A World Bank study which found that some 750,000 Chinese people prematurely died annually from air and water pollution was reportedly suppressed by the government last year.

And the pollution caused by burning coal is hardly confined to China. Chemical by-products of coal combustion, in particular sulphur dioxide and various nitrogen oxides, can cause acid rain in countries as distant as South Korea, Japan, and even Canada and the U.S.

Nevertheless, coal is now priced at a discount against competing fuels in China, making it ever a more popular choice of power developers rushing to satisfy the country’s voracious appetite for energy. “Coal production is subsidised by the government which is one reason why the hidden costs are so high,” said Mao.

Energy expert Yang Fuqiang, chief China representative of the Energy Foundation and co-author of the report, called on policy makers to impose energy and environmental taxes.

“It makes economic sense for the government to adjust the coal pricing system to reflect its true costs,” he said at the launch of the study.

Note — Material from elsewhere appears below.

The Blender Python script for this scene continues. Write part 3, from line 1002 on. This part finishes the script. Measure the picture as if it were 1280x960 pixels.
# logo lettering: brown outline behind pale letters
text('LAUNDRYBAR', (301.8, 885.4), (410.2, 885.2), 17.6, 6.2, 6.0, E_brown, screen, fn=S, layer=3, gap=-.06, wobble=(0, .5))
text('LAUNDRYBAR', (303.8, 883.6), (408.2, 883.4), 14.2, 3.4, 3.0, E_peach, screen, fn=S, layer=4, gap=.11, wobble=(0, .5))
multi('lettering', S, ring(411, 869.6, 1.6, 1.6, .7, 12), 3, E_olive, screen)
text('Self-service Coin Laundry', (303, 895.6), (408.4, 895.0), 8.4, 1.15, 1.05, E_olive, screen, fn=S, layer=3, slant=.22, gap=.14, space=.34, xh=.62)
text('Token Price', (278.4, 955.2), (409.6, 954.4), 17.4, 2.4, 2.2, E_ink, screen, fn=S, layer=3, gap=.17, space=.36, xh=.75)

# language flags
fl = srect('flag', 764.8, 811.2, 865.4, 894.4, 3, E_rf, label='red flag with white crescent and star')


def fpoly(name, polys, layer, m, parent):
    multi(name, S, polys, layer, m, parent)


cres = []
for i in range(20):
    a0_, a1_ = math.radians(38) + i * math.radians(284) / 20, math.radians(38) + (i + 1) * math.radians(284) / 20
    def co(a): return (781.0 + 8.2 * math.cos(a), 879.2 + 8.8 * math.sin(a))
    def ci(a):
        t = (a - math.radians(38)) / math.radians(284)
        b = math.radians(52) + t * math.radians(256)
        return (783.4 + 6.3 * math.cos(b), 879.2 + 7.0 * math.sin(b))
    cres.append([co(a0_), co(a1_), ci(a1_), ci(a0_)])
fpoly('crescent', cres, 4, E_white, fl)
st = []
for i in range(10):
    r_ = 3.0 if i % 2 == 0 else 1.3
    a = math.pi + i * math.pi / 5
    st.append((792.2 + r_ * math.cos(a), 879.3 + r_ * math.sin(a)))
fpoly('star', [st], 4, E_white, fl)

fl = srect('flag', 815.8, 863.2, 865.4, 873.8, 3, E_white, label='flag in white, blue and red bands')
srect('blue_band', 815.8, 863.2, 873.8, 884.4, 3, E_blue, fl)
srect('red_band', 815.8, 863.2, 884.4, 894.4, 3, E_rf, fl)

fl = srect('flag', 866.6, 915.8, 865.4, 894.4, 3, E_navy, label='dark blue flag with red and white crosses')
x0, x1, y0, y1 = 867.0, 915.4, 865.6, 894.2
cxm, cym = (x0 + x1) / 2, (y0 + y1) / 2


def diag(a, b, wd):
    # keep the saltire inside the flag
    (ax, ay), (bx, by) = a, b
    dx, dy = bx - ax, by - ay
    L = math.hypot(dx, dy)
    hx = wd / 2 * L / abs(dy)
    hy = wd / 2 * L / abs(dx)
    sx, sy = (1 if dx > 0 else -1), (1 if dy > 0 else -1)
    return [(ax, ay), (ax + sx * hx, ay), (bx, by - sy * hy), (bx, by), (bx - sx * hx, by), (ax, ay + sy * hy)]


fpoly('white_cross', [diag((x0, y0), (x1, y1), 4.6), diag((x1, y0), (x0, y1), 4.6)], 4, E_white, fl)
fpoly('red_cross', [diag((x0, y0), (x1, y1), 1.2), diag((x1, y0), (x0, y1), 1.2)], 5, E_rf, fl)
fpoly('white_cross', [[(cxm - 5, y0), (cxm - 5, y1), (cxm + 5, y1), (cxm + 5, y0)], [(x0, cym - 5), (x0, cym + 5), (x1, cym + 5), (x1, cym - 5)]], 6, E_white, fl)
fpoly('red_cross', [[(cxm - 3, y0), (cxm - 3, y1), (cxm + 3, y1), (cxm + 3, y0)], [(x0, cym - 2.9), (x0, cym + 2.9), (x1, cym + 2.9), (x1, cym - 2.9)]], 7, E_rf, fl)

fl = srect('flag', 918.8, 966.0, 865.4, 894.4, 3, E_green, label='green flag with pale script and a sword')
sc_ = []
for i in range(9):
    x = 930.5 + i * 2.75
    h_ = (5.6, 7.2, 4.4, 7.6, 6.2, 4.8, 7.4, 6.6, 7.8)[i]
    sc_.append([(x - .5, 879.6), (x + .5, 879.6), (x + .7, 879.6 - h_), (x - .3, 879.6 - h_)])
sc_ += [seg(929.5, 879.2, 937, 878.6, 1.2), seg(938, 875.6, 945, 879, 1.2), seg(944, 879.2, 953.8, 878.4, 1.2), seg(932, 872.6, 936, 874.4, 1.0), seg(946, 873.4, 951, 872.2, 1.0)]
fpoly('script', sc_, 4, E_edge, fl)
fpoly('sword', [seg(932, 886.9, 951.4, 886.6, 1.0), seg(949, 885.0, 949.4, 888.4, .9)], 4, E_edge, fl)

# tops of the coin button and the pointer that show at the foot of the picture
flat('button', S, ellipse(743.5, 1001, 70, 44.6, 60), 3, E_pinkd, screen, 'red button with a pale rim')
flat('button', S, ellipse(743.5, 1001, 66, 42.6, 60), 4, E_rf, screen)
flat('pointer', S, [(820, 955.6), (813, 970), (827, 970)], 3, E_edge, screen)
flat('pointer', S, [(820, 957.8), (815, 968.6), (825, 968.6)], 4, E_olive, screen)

The report suggests the introduction of coal tax by 2009, which is expected to raise prices by nearly a quarter but reduce consumption only by seven percent. This means that coal would continue to dominate the country’s energy mix.

Yang Ailun, Greenpeace climate and energy campaign manager who helped coordinate the study, saw the bright side.

“Recognising the true cost of coal would create incentives to develop cleaner and more sustainable energy sources,” she said. “This would reduce China’s environmental pollution and show its leadership in fighting climate change.”